──────── Dataset content ────────

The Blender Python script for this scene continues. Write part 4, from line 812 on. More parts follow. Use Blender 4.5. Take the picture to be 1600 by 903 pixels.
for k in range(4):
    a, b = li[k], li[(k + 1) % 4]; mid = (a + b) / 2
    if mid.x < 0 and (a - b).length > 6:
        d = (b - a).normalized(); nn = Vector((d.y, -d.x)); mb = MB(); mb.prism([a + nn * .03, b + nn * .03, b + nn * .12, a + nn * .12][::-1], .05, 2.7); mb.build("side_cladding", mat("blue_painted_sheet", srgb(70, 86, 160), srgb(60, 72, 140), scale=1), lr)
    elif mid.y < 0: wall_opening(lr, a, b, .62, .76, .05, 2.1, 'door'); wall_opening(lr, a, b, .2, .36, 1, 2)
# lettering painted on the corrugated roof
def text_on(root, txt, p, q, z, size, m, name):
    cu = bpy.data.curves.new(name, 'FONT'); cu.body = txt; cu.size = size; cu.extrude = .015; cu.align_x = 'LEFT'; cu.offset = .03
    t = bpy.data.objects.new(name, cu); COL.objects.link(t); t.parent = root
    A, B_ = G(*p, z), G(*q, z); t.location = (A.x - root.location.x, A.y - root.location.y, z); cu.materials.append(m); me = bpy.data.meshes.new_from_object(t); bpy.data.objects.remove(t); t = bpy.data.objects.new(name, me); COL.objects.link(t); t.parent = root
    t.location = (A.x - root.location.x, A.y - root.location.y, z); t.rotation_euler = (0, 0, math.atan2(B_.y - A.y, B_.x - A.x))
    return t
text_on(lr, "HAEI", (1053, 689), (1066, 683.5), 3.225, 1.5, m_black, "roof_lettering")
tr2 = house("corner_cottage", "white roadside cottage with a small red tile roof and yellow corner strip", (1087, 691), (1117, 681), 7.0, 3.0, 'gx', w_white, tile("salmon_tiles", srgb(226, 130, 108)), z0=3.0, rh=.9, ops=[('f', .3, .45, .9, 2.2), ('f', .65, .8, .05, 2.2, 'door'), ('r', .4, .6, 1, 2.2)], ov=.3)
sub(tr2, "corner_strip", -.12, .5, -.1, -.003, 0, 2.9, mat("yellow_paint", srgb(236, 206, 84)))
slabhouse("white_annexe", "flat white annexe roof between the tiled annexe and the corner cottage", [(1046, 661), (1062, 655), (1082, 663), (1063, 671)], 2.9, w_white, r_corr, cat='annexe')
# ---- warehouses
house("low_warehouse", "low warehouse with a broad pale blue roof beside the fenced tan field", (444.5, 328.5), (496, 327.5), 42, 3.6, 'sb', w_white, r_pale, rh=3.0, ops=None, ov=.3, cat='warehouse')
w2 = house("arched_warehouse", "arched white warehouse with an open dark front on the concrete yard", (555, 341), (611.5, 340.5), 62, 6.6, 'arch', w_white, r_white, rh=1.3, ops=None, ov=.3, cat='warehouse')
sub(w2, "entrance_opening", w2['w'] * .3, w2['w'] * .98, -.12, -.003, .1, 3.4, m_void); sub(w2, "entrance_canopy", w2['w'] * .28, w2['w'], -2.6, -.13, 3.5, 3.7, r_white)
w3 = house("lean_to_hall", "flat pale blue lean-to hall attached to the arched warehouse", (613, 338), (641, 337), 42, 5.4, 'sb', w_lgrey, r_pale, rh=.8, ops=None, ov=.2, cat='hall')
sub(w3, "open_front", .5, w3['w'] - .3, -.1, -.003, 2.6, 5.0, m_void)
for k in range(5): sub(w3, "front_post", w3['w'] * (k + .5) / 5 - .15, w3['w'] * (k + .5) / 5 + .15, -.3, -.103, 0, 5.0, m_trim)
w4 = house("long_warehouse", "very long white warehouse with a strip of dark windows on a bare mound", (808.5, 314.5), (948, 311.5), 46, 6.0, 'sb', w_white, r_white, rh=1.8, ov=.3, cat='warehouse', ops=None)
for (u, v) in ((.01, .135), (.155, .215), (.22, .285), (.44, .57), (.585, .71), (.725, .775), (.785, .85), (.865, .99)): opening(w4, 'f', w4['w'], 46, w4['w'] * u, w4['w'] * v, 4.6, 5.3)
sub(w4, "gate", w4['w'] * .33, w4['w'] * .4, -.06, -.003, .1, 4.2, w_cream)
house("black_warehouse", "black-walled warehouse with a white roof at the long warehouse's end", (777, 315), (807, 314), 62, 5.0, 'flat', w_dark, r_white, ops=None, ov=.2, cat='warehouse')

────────

_Written task_. Print all of the data exactly as it was given.

_Solution to this problem_.
The Blender Python script for this scene continues. Write part 4, from line 812 on. More parts follow. Use Blender 4.5. Take the picture to be 1600 by 903 pixels.
for k in range(4):
    a, b = li[k], li[(k + 1) % 4]; mid = (a + b) / 2
    if mid.x < 0 and (a - b).length > 6:
        d = (b - a).normalized(); nn = Vector((d.y, -d.x)); mb = MB(); mb.prism([a + nn * .03, b + nn * .03, b + nn * .12, a + nn * .12][::-1], .05, 2.7); mb.build("side_cladding", mat("blue_painted_sheet", srgb(70, 86, 160), srgb(60, 72, 140), scale=1), lr)
    elif mid.y < 0: wall_opening(lr, a, b, .62, .76, .05, 2.1, 'door'); wall_opening(lr, a, b, .2, .36, 1, 2)
# lettering painted on the corrugated roof
def text_on(root, txt, p, q, z, size, m, name):
    cu = bpy.data.curves.new(name, 'FONT'); cu.body = txt; cu.size = size; cu.extrude = .015; cu.align_x = 'LEFT'; cu.offset = .03
    t = bpy.data.objects.new(name, cu); COL.objects.link(t); t.parent = root
    A, B_ = G(*p, z), G(*q, z); t.location = (A.x - root.location.x, A.y - root.location.y, z); cu.materials.append(m); me = bpy.data.meshes.new_from_object(t); bpy.data.objects.remove(t); t = bpy.data.objects.new(name, me); COL.objects.link(t); t.parent = root
    t.location = (A.x - root.location.x, A.y - root.location.y, z); t.rotation_euler = (0, 0, math.atan2(B_.y - A.y, B_.x - A.x))
    return t
text_on(lr, "HAEI", (1053, 689), (1066, 683.5), 3.225, 1.5, m_black, "roof_lettering")
tr2 = house("corner_cottage", "white roadside cottage with a small red tile roof and yellow corner strip", (1087, 691), (1117, 681), 7.0, 3.0, 'gx', w_white, tile("salmon_tiles", srgb(226, 130, 108)), z0=3.0, rh=.9, ops=[('f', .3, .45, .9, 2.2), ('f', .65, .8, .05, 2.2, 'door'), ('r', .4, .6, 1, 2.2)], ov=.3)
sub(tr2, "corner_strip", -.12, .5, -.1, -.003, 0, 2.9, mat("yellow_paint", srgb(236, 206, 84)))
slabhouse("white_annexe", "flat white annexe roof between the tiled annexe and the corner cottage", [(1046, 661), (1062, 655), (1082, 663), (1063, 671)], 2.9, w_white, r_corr, cat='annexe')
# ---- warehouses
house("low_warehouse", "low warehouse with a broad pale blue roof beside the fenced tan field", (444.5, 328.5), (496, 327.5), 42, 3.6, 'sb', w_white, r_pale, rh=3.0, ops=None, ov=.3, cat='warehouse')
w2 = house("arched_warehouse", "arched white warehouse with an open dark front on the concrete yard", (555, 341), (611.5, 340.5), 62, 6.6, 'arch', w_white, r_white, rh=1.3, ops=None, ov=.3, cat='warehouse')
sub(w2, "entrance_opening", w2['w'] * .3, w2['w'] * .98, -.12, -.003, .1, 3.4, m_void); sub(w2, "entrance_canopy", w2['w'] * .28, w2['w'], -2.6, -.13, 3.5, 3.7, r_white)
w3 = house("lean_to_hall", "flat pale blue lean-to hall attached to the arched warehouse", (613, 338), (641, 337), 42, 5.4, 'sb', w_lgrey, r_pale, rh=.8, ops=None, ov=.2, cat='hall')
sub(w3, "open_front", .5, w3['w'] - .3, -.1, -.003, 2.6, 5.0, m_void)
for k in range(5): sub(w3, "front_post", w3['w'] * (k + .5) / 5 - .15, w3['w'] * (k + .5) / 5 + .15, -.3, -.103, 0, 5.0, m_trim)
w4 = house("long_warehouse", "very long white warehouse with a strip of dark windows on a bare mound", (808.5, 314.5), (948, 311.5), 46, 6.0, 'sb', w_white, r_white, rh=1.8, ov=.3, cat='warehouse', ops=None)
for (u, v) in ((.01, .135), (.155, .215), (.22, .285), (.44, .57), (.585, .71), (.725, .775), (.785, .85), (.865, .99)): opening(w4, 'f', w4['w'], 46, w4['w'] * u, w4['w'] * v, 4.6, 5.3)
sub(w4, "gate", w4['w'] * .33, w4['w'] * .4, -.06, -.003, .1, 4.2, w_cream)
house("black_warehouse", "black-walled warehouse with a white roof at the long warehouse's end", (777, 315), (807, 314), 62, 5.0, 'flat', w_dark, r_white, ops=None, ov=.2, cat='warehouse')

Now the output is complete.